What is nice here, is that application state gets changed immediately. If our render function is set up correctly, it will render a star now that :star is true. If there is a star counter somewhere else in the app, that keeps track of how many items are starred, it would be incremented immediately. Without any even listeners, except for the one listening for the click itself, these changes can be reflected everywhere in the app.

Now, this is probably the simplest possible case, because the state change concerns the item itself. If we wanted to remove the list item, instead of modifying it, we would have to do that from the parent component, or, to be more precise, the “owner” of the component.

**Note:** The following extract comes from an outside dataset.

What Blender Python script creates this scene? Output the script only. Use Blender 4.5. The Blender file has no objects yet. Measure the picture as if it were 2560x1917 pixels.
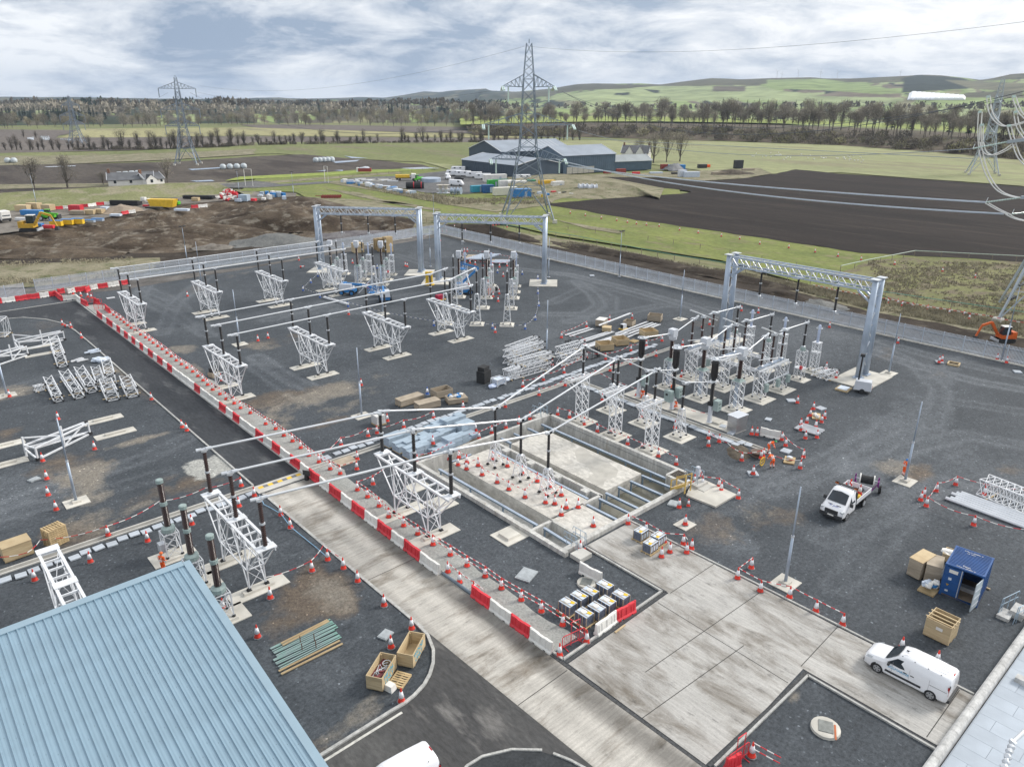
import bpy,math,random
import numpy as np
from mathutils import Vector as V,Matrix,noise
from mathutils.geometry import tessellate_polygon
R=math.radians
random.seed(4)
sc=bpy.context.scene
col=sc.collection

# ---------------------------------------------------------------- camera, sky, sun, exposure
F,PT,RL,AZ,HC=1851.0,R(21.03),R(-.2254),R(131.635),33.0
_M=Matrix(((math.sin(AZ),-math.cos(AZ),0),(math.cos(AZ),math.sin(AZ),0),(0,0,1)))
_f=V((0,math.cos(PT),-math.sin(PT)));_r0=V((1,0,0));_d0=_f.cross(_r0)
CF=_M@_f
CR=_M@(_r0*math.cos(RL)+_d0*math.sin(RL))
CD=_M@(_d0*math.cos(RL)-_r0*math.sin(RL))
cd=bpy.data.cameras.new('camera');cam=bpy.data.objects.new('camera',cd);col.objects.link(cam)
cd.sensor_width=36;cd.lens=F/2560*36;cd.clip_start=.5;cd.clip_end=40000
m3=Matrix((CR,-CD,-CF)).transposed();cam.matrix_world=Matrix.Translation((0,0,HC))@m3.to_4x4()
sc.camera=cam

SUN_EL,SUN_AZ=R(36),R(-18)
sd=V((math.cos(SUN_EL)*math.cos(SUN_AZ),math.cos(SUN_EL)*math.sin(SUN_AZ),math.sin(SUN_EL)))
sl=bpy.data.lights.new('sun','SUN');sl.energy=2.4;sl.angle=R(15);sl.color=(1,.95,.88)
so=bpy.data.objects.new('sun',sl);col.objects.link(so)
so.rotation_euler=sd.to_track_quat('Z','Y').to_euler()

def make_world():
 w=bpy.data.worlds.new('World');sc.world=w;w.use_nodes=True
 nt=w.node_tree;nt.nodes.clear();N=nt.nodes.new;L=nt.links.new
 def math_(op,a,b=None,c=None):
  n=N('ShaderNodeMath');n.operation=op
  for i,x in enumerate((a,b,c)):
   if x is None:continue
   if isinstance(x,(int,float)):n.inputs[i].default_value=x
   else:L(x,n.inputs[i])
  return n.outputs[0]
 def ramp(fac,pts):
  n=N('ShaderNodeValToRGB');L(fac,n.inputs[0]);e=n.color_ramp.elements
  while len(e)<len(pts):e.new(.5)
  for k,(p,c)in zip(e,pts):k.position=p;k.color=(*c,1)if len(c)==3 else c
  return n.outputs[0]
 tc=N('ShaderNodeTexCoord');sp=N('ShaderNodeSeparateXYZ');L(tc.outputs['Generated'],sp.inputs[0])
 x,y,z=sp.outputs
 zz=math_('MAXIMUM',z,0.0)
 den=math_('ADD',math_('MULTIPLY',zz,1.5),.55)
 cb=N('ShaderNodeCombineXYZ');L(math_('DIVIDE',x,den),cb.inputs[0]);L(math_('DIVIDE',y,den),cb.inputs[1])
 L(math_('MULTIPLY',math_('POWER',zz,.8),2.9),cb.inputs[2])
 def nz(scale,det,ofs,dist=0.,rough=.55):
  mp=N('ShaderNodeMapping');L(cb.outputs[0],mp.inputs[0]);mp.inputs[1].default_value=ofs
  n=N('ShaderNodeTexNoise');n.inputs['Scale'].default_value=scale;n.inputs['Detail'].default_value=det
  n.inputs['Roughness'].default_value=rough;n.inputs['Distortion'].default_value=dist
  L(mp.outputs[0],n.inputs['Vector']);return n.outputs['Fac']
 def field_(up):
  return math_('ADD',math_('MULTIPLY',nz(1.5,2,(3.1,7.7,1.9+up)),.46),math_('MULTIPLY',nz(4.6,10,(1.3,2.2,.4+up),.3,.62),.54))
 fin=nz(15,6,(4,2,1),.3,.6);dens=math_('ADD',field_(0.),math_('MULTIPLY_ADD',fin,.14,-.07));above=field_(.055)
 cov=ramp(dens,[(.30,(0,0,0)),(.41,(1,1,1))])
 thick=math_('ADD',math_('MULTIPLY',math_('SUBTRACT',above,dens),6.5),math_('MULTIPLY',math_('SUBTRACT',dens,.50),5.2))
 thick=ramp(math_('ADD',thick,.27),[(.10,(0,0,0)),(.5,(.42,.42,.42)),(1.,(1,1,1))])
          
 dt=N('ShaderNodeVectorMath');dt.operation='DOT_PRODUCT';L(tc.outputs['Generated'],dt.inputs[0]);dt.inputs[1].default_value=sd
 near=ramp(math_('MULTIPLY_ADD',dt.outputs['Value'],.5,.5),[(.45,(0,0,0)),(1,(1,1,1))])
 lit=ramp(near,[(0,(.80,.82,.84)),(.6,(.83,.84,.85)),(1,(1.05,1.04,1.02))])
 dark=ramp(near,[(0,(.23,.30,.41)),(.6,(.33,.40,.50)),(1,(.55,.60,.66))])
 mx=N('ShaderNodeMix');mx.data_type='RGBA';L(thick,mx.inputs[0]);L(lit,mx.inputs[6]);L(dark,mx.inputs[7])
 gap=N('ShaderNodeBackground');sky=N('ShaderNodeTexSky');sky.sky_type='NISHITA';sky.sun_disc=False
 sky.sun_elevation=SUN_EL;sky.sun_rotation=math.atan2(sd.x,sd.y);sky.air_density=1.;sky.dust_density=1.6;sky.altitude=60
 L(sky.outputs[0],gap.inputs[0]);gap.inputs[1].default_value=.15
 cl=N('ShaderNodeBackground');L(mx.outputs[2],cl.inputs[0]);cl.inputs[1].default_value=1.
 ms=N('ShaderNodeMixShader');L(cov,ms.inputs[0]);L(gap.outputs[0],ms.inputs[1]);L(cl.outputs[0],ms.inputs[2])
 out=N('ShaderNodeOutputWorld');L(ms.outputs[0],out.inputs[0])
make_world()
vs=sc.view_settings;sc.display_settings.display_device='sRGB';vs.view_transform='Standard';vs.look='None'
vs.exposure=.40;vs.gamma=1;vs.use_curve_mapping=False
sc.cycles.max_bounces=5;sc.cycles.diffuse_bounces=3;sc.cycles.glossy_bounces=2;sc.cycles.volume_bounces=0
sc.cycles.use_denoising=True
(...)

Unlike the DOM, “ownees” can’t access or manipulate their owners. Data just flows one way. So if we need to communicate with the parent or owner, to tell it to remove a child element, we can establish a core.async channel to tell it to call om/transact!, and everything will just work out. core.async allows us to jump back up the tree when we need to.

The same thing holds for new data coming in from the server. It goes into a channel and gets directly integrated into application state, and whatever changes need to be made can just flow back out through the rendering functions.

This is also why I was saying that Om (and React) are really much more than a View layer: Om has its own state management in the form of the state atom and cursors. It isn’t quite a model layer, but anything missing, like server sync, ultimately can just be added on as needed. The same is true of what would be the Controller: to the extent possible, you just want to write functions that react to input and modify data. In other words, while Om doesn’t provide everything you need to build a complete app, it is more than just a brick in a bigger edifice, because it imposes an architectural model that determines how you set up your “models”, your “controllers”. That is, to the extent that it is still relevant to talk about models and controllers in this context.